I've been feeling sickly since yesterday. It doesn't seem like a cold, unless the the cough and sniffles are still to come. I just feel totally run-down and all I want to do is lay on the couch all day. While I never enjoy being sick, it's not too bad to have an excuse to do nothing. When I am not sick, I feel like this -
So being sick tunes that down to about 100 tabs. :-) But seriously, I over-think way too many things. I think it comes from from being afraid to make mistakes. If I make mistakes, bad things might happen, and then everything might go to shit. Logically, I know that we learn from mistakes, and all mistakes can't be avoided, and everyone makes mistakes, and blah blah blah. But we all know that logic seldom wins. Emotions rule, and they are fickle little buggers. So when I feel afraid to do something, or to not do something, that fear rules.

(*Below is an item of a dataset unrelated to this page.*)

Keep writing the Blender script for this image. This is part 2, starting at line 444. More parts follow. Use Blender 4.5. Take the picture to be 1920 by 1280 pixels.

We have all heard sayings like, "The only thing to fear is fear itself." I don't know what those people did who only fear fear, but I sure as hell can't figure out how to do it. Maybe it comes from not having very many bad things happen to you. That way you have no fear because you don't know how bad things could be. Or maybe it comes from having so many bad things happen to you that you have no fear left because you have already experienced the worst.
Either way, I must be stuck somewhere in-between, because fear is a frequent visitor. I sure hope I can find my fearless side one day. It would be nice to have a sick day from fear and anxiety without actually being sick.